Swapping the car for the Camel

Our largely car-free week in Cornwall showed what’s possible when people have access to good cycling infrastructure.

A young boy in a blue t-shirt sits on a sandy beach, his yellow bike propped up in the sand behind him.

Heading to Cornwall over the August bank holiday weekend focussed our minds on how we could avoid contributing too much to the traffic that blights the county through the summer. Fortunately, we found accommodation that was only a few hundred metres away, via a path through the woods, from the Camel Trail.

A largely traffic-free, surfaced and virtually level multi-use route, the trail is nearly 30km long. It runs in a sort-of Y shape – a long branch between Padstow and Bodmin, via Wadebridge, and a shorter branch between Bodmin and Wenfordbridge. The tourist board describes it as passing through some of the most spectacular countryside in the south-west, and it’s an attraction in its own right.

I’d seen it quoted that the trail attracts 400,000 visitors every year, and it felt like  quite a few of those were there over the bank holiday weekend. The route resembled a busy cycle path in the centre of Amsterdam. Streams of people were pedalling in either direction, happily chatting and negotiating their way smoothly around the various obstacles and towing a variety of child and canine cargo.

A bike is parked on the edge of a track, behind pink flowers.

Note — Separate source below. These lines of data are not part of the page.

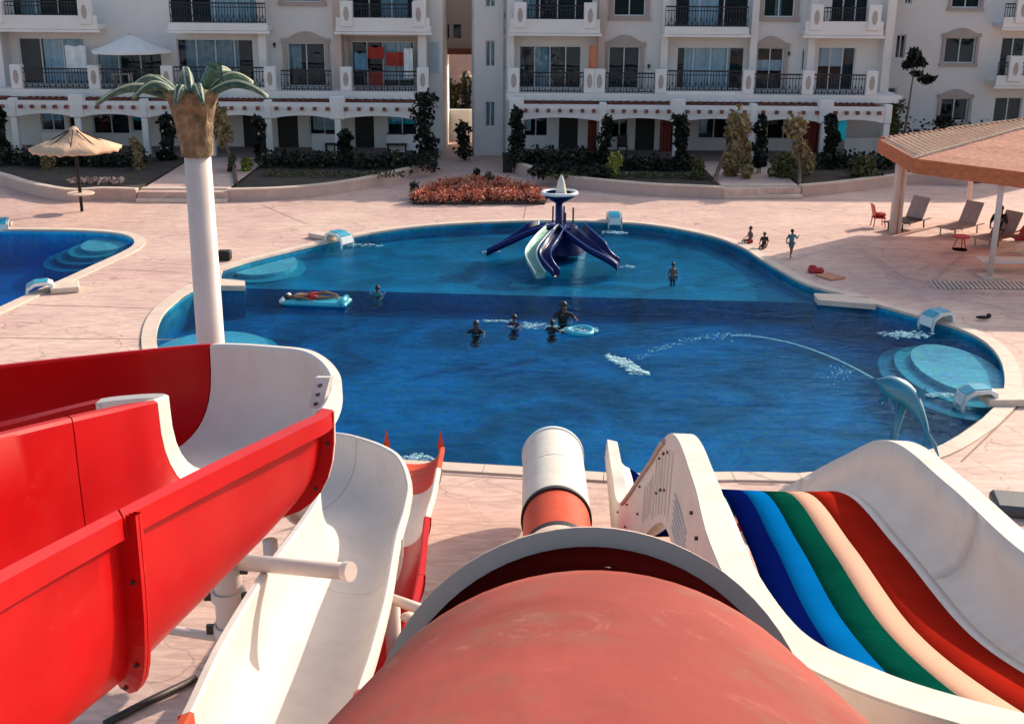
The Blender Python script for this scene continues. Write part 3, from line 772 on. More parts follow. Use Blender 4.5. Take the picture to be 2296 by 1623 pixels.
# first floor terrace: piers and railings stand on the front of the slab
TY = YW - 2.1
for u in (38, 212, 375, 606, 776, 948): pier(lw, PY(u, 160, TY).x, Z1, TY)
for a, c in ((50, 200), (224, 364), (630, 742), (795, 935)): railing(lw, PY(a, 160, TY).x, PY(c, 160, TY).x, Z1, TY)
x0, x1 = PY(388, 160, TY).x, PY(597, 160, TY).x
b = MB(); b.box(((x0 + x1) / 2, TY + .9, Z1 - .02), (x1 - x0, 2.0, .3)); b.build('bay_base', M['trim_white'], lw); railing(lw, x0 + .05, x1 - .05, Z1 + .13, TY, .95)
for a, c in ((-30, 218), (377, 600), (752, 964)):
    x0, x1 = PY(a, 60, YB).x, PY(c, 60, YB).x; balcony_box(lw, x0, x1, YW, Z2, .12 if a == 377 else .42)
    if a == 377: railing(lw, x0 + .1, x1 - .1, Z2 + .1, YB + .12)
    else:
        for x in (x0 + .55, x1 - .55): pier(lw, x, Z2, YB + .14, .6, 1.2)
        railing(lw, x0 + .95, x1 - .95, Z2 + .1, YB + .12)
# wing walls between the bays
for u in (20, 600, 765, 950):
    b = MB(); x = PY(u, 150, YW).x; b.box((x, YW - .55, (Z1 + ZT) / 2), (.38, 1.1, ZT - Z1)); b.build('wing_wall', M['facade'] if u != 765 else M['facade_warm'], lw)
pergola(lw, -100, 965, YW - 3.4, [-60, 28, 172, 322, 470, 600, 756, 940], True)

# ---------------- right wing
rw = thing('apartment_block', 'white three storey block right of the paved path with balconies above an arcade', 'building', (13, YW, 0), 'white apartment blocks around the pool')
XR0, XR1 = PY(1136, 200, YW).x, PY(1992, 200, YW).x
F1 = op(1163, 1302, Z1 + .02, Z1 + 2.1); G1 = op(1362, 1432, Z1 + .02, Z1 + 2.1); H1 = op(1514, 1665, Z1 + .02, Z1 + 2.1); I1 = op(1692, 1752, Z1 + .02, Z1 + 2.1); J1 = op(1828, 1912, Z1 + .02, Z1 + 2.15); J1b = op(1793, 1812, Z1 + 1.0, Z1 + 2.0)
F2 = op(1168, 1326, Z2 + .02, Z2 + 2.3); G2 = op(1370, 1440, Z2 + .55, Z2 + 2.0); H2 = op(1505, 1668, Z2 + .02, Z2 + 2.3); I2 = op(1700, 1768, Z2 + .55, Z2 + 2.0); J2 = op(1848, 1930, Z2 + .02, Z2 + 2.3)
GR = [op(1175, 1230, 1.05, 2.35), op(1255, 1298, .42, 2.5), op(1372, 1412, 1.0, 2.3), op(1428, 1472, .42, 2.5), op(1570, 1642, 1.0, 2.35), op(1726, 1803, 1.0, 2.35)]
wall_open(XR0, XR1, -.05, ZT, [F1, G1, H1, I1, J1, J1b, F2, G2, H2, I2, J2] + GR, YW, 'wall', M['facade'], rw)
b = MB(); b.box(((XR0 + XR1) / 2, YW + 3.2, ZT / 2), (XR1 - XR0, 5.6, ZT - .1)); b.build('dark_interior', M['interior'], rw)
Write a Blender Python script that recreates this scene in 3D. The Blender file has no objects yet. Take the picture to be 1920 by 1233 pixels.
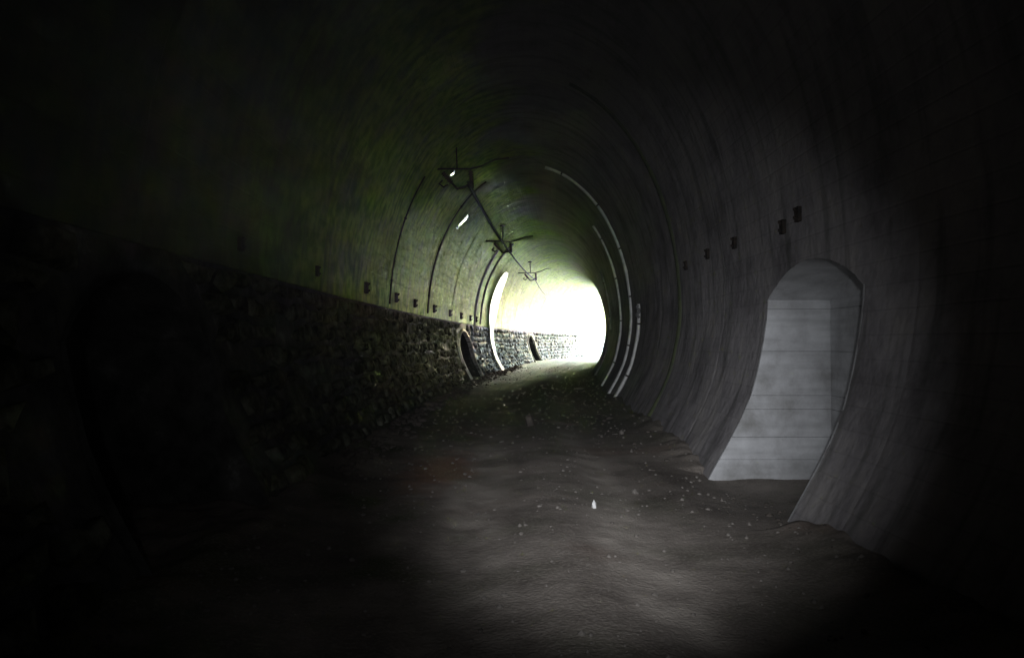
import bpy, bmesh, math, random
import numpy as np
from mathutils import Vector, noise, Matrix
R = math.radians
random.seed(7)
sc = bpy.context.scene
COL = sc.collection

# ------------------------------------------------------------------ camera, world, sun, torch, exposure
cam_d = bpy.data.cameras.new('camera'); cam = bpy.data.objects.new('camera', cam_d); COL.objects.link(cam)
cam.location = (0, 0, 1.5); cam.rotation_euler = (R(91.0), 0, 0)
cam_d.lens = 26.0; cam_d.sensor_width = 36; cam_d.clip_start = 0.05; cam_d.clip_end = 2000
sc.camera = cam
SUN_AZ = R(68)      # heading of the sun, clockwise from +Y
SUN_EL = R(24)
w = bpy.data.worlds.new('World'); sc.world = w; w.use_nodes = True
nt = w.node_tree; bg = nt.nodes['Background']
sky = nt.nodes.new('ShaderNodeTexSky'); sky.sky_type = 'NISHITA'; sky.sun_disc = False
sky.sun_elevation = SUN_EL; sky.sun_rotation = SUN_AZ
nt.links.new(sky.outputs[0], bg.inputs[0]); bg.inputs[1].default_value = 0.15
sl = bpy.data.lights.new('sun', 'SUN'); so = bpy.data.objects.new('sun', sl); COL.objects.link(so)
sl.energy = 5.0; sl.angle = R(0.5); sl.color = (1, .95, .86)
sd = Vector((math.sin(SUN_AZ)*math.cos(SUN_EL), math.cos(SUN_AZ)*math.cos(SUN_EL), math.sin(SUN_EL)))
so.rotation_euler = sd.to_track_quat('Z', 'Y').to_euler(); so.location = sd*200
# the photographer's torch, whose pool of light the photograph shows on the floor and in the right-hand recess
# (a torch has a hot spot, a halo and a wide weak spill: one lamp for each, at the same place)
for nm_, en, sz, tg in (('torch_hot_spot', 1.15, 33, (1.08, 8.0, .66)), ('torch_halo', .78, 44, (1.1, 8.0, 1.25)), ('torch_spill', .04, 56, (-.8, 8.0, 1.3))):
    tl = bpy.data.lights.new(nm_, 'SPOT'); to = bpy.data.objects.new(nm_, tl); COL.objects.link(to)
    tl.energy = en; tl.spot_size = R(sz); tl.spot_blend = 1.0; tl.shadow_soft_size = 0.05; tl.color = (.92, .94, 1.0)
    to.location = (-0.1, -0.5, 1.75)
    to.rotation_euler = (Vector(to.location)-Vector(tg)).to_track_quat('Z', 'Y').to_euler()
vs = sc.view_settings
vs.view_transform = 'Standard'; vs.look = 'None'; vs.gamma = 1; vs.use_curve_mapping = False; vs.exposure = 10.4
sc.render.engine = 'CYCLES'
cy = sc.cycles
cy.use_denoising = True
cy.max_bounces = 14; cy.diffuse_bounces = 12; cy.glossy_bounces = 3
cy.caustics_reflective = False; cy.caustics_refractive = False
cy.sample_clamp_indirect = 0; cy.use_adaptive_sampling = False; cy.blur_glossy = 1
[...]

But the trail has a use for utility cycling as well as leisure. I rode it into Bodmin to buy groceries at the supermarket, where the lady helping me at the checkout saw my panniers and told me how her son uses the trail to get to college. When we wanted to visit Lanhydrock House, we took the trail into Bodmin and then followed back roads and a few more paths along the National Cycle Network.

Even a day at the beach was possible, with panniers laden and a circuitous route plotted through Padstow – avoiding the celebrity-chef-induced chaos in the town centre. The flat, surfaced trail made pedalling easy for old and young legs alike. The hardest part was pushing the bikes across the sand when we reached Hawker’s Cove.

Over the course of the week, we rode more than 150km as a family without it seeming like very much at all. The problem, of course, came when we wanted to visit something that wasn’t along the trail. We chose to drive to the Eden Project, deciding the ride involved too many roads for G, aged eight.

A bicycle with rear rack and a handlebar bag leans on a rusty metal door.

Car-obsessed politicians can argue what they like, but the simple truth is that if there were more safe, segregated cycle routes, then more people would cycle more places. And everyone would be better off (less pollution, healthier community, more space on the roads for people who really need to drive).

The council website says there are 7,250km of roads in Cornwall. While the Camel Trail isn’t the only off-road route in the county, most seem aimed at leisure cycling. It feels high time for local politicians to take utility cycling seriously and build more safe routes.